DRM = FUN

Instead, we’d like to invite you to sit back, relax, and remember the halcyon days of copy protection with us, the ones ruled by lensloks, code wheels, and tricky trivia questions that sent you foraging through your well-worn manuals.

When it comes to crazy copy protection contraptions, you won’t find anything more kooky or old school than the lenslok. These foldable prisms were introduced to the gaming public in 1984, when Elite, a space trading game for the ZX Spectrum was released.


Above: Who would’ve guessed that Isaac Newton’s theories on prisms would help future game developers create ridiculous copy protection contraptions?

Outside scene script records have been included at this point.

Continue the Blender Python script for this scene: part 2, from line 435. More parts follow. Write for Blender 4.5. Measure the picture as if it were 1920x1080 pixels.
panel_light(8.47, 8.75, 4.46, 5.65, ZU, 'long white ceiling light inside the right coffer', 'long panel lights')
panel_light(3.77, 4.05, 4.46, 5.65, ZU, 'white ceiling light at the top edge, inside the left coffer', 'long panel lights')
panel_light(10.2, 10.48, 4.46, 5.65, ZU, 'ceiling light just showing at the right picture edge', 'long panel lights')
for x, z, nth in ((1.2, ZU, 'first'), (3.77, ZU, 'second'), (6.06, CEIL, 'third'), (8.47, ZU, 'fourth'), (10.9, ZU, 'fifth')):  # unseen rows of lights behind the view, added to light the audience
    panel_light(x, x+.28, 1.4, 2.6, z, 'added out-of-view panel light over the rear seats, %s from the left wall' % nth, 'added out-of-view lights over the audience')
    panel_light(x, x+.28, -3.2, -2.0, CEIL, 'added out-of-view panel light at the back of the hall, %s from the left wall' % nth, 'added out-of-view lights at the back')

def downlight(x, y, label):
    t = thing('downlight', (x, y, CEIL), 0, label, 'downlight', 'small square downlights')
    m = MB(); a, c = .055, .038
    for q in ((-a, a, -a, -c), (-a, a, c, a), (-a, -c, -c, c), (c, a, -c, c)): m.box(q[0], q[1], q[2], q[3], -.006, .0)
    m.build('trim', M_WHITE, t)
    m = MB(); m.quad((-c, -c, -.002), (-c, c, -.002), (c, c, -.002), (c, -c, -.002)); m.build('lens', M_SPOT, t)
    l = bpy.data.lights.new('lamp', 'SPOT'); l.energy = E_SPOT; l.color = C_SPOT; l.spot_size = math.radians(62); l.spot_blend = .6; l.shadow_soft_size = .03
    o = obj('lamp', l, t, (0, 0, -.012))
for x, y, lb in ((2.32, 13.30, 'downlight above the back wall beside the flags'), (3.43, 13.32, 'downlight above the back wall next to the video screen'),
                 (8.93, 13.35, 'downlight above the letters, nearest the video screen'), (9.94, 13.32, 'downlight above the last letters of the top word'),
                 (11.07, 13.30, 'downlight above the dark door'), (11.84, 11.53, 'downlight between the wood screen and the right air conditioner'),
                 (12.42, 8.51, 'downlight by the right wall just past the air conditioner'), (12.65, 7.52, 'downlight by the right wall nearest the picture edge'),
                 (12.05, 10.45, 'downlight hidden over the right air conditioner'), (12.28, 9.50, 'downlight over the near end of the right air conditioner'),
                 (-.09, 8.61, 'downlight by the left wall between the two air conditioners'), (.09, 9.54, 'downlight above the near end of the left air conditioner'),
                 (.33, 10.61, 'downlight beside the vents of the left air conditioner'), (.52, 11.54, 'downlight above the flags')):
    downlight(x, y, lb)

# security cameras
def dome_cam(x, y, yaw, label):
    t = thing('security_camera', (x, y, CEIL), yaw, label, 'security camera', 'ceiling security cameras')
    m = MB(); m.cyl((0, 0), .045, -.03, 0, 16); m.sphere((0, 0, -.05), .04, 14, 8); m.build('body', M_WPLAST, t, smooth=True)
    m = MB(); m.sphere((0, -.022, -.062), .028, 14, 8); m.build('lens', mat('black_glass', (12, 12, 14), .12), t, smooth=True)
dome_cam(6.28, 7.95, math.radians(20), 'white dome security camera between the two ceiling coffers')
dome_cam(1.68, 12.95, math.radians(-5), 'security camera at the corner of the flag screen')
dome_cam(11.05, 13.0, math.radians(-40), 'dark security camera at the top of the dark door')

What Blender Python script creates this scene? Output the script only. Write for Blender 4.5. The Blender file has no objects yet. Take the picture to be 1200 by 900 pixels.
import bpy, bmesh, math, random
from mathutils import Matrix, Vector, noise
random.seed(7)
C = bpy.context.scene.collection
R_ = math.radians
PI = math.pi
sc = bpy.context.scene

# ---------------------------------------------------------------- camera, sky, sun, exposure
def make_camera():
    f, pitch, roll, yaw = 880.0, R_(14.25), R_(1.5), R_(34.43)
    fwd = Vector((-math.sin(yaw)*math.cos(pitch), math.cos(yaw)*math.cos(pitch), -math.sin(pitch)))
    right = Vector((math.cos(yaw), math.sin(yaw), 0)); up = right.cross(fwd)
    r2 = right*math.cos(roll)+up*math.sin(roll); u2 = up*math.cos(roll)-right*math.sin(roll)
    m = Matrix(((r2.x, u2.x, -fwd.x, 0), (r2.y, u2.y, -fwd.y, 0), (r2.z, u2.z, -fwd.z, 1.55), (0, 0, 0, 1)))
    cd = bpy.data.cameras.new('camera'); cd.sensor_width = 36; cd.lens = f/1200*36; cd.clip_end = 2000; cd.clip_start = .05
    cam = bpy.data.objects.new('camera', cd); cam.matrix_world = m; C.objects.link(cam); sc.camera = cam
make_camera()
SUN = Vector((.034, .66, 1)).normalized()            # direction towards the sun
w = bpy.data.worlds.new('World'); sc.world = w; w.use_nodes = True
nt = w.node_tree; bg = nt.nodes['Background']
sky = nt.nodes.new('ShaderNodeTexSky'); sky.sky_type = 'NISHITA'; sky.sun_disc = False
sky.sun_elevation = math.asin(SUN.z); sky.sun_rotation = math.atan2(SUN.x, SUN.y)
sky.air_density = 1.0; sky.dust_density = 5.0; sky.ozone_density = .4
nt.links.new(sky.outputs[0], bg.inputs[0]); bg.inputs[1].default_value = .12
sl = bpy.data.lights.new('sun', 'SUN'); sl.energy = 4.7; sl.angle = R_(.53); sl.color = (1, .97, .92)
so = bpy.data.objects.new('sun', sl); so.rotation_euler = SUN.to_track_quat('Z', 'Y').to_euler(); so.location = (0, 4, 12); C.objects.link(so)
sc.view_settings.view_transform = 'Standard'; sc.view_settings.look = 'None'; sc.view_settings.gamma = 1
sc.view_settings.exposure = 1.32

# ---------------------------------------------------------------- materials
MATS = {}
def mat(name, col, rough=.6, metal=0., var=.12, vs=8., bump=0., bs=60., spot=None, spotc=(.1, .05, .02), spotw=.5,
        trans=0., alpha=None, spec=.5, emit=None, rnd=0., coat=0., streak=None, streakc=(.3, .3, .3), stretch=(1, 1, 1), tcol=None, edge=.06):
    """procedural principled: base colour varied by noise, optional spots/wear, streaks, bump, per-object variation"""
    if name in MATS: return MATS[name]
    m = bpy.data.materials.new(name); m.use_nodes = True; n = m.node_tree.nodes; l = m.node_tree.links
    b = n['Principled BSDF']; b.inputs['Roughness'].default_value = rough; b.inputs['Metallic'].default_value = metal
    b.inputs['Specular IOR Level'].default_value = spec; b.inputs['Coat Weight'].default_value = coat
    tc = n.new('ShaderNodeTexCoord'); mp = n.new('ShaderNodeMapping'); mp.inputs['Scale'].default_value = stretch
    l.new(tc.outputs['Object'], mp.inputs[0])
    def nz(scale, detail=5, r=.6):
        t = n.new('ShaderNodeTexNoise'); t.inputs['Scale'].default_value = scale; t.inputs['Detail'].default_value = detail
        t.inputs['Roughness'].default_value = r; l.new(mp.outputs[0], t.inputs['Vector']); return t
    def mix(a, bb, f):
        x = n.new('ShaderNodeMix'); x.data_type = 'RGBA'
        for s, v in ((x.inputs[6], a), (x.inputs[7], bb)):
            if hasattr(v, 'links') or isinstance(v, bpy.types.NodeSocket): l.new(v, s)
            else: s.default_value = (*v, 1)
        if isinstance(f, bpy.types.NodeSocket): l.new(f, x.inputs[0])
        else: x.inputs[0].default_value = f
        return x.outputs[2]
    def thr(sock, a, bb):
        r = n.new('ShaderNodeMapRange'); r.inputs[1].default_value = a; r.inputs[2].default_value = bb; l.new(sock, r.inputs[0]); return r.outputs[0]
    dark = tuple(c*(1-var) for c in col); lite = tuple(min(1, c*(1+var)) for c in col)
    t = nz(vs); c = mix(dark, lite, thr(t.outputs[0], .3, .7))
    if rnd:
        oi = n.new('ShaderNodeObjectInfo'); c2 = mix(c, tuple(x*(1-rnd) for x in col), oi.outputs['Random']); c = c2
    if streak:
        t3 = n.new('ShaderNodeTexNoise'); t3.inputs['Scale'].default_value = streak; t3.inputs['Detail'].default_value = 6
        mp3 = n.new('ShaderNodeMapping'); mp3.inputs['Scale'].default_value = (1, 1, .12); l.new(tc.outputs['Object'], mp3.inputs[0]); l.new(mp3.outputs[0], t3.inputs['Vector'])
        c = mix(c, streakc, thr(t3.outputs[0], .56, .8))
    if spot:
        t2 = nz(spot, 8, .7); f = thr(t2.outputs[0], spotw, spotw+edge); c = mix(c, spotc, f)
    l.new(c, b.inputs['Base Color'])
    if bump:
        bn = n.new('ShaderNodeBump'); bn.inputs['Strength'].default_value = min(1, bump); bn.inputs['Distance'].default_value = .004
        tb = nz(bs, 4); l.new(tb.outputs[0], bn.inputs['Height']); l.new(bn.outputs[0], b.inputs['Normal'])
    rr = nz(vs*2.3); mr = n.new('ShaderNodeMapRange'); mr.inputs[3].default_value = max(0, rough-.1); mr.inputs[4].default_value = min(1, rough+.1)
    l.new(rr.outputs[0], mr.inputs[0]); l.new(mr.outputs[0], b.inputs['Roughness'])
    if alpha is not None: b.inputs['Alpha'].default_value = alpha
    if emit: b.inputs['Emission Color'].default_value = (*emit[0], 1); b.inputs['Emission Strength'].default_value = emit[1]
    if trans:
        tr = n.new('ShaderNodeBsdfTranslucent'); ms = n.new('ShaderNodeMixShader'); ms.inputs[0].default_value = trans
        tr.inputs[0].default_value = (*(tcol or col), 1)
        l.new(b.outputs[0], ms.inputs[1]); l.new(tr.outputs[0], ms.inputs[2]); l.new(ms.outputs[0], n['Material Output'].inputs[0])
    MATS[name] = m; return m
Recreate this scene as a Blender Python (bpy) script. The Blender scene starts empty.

Elite would prompt the user to break out their lenslok midgame and hold it up to the screen in order to decipher an otherwise unreadable code. Did it prevent piracy? Probably not. The lenslok was only designed to decipher codes that were two characters long. A bit of patience was all it took crack the code, and once you did, the same one could be re-used every time you played.

Still, we have to give it up for the lenslock. This cumbersome device is now a valued piece of kitsch, treasured by geriatric gamers and collectors of arcane relics.


Above: Lines and numbers! Elite’s influence can be felt in more modern software like EVE Online and Microsoft Excel

Remember when games asked you to enter the fifth letter on the third paragraph on page eight of the manual to make sure you weren’t playing a pirated copy? Yeah, we hated that too. But there were a few memorable games that managed to get creative with the way they used the manual to ensure you owned a legitimate copy.

Our favorite: Origin System’s Wing Commander. Instead of sending you on a soulless word hunt through the game’s manual, Wing Commander peppered you with fun trivia about the game’s lore and specifications of its various ships. Thanks to Wing Commander’s manual questions, we’ll always remember that the Fralthi has 28 cm of front armor and that the Ralari weighs 18,000 tons.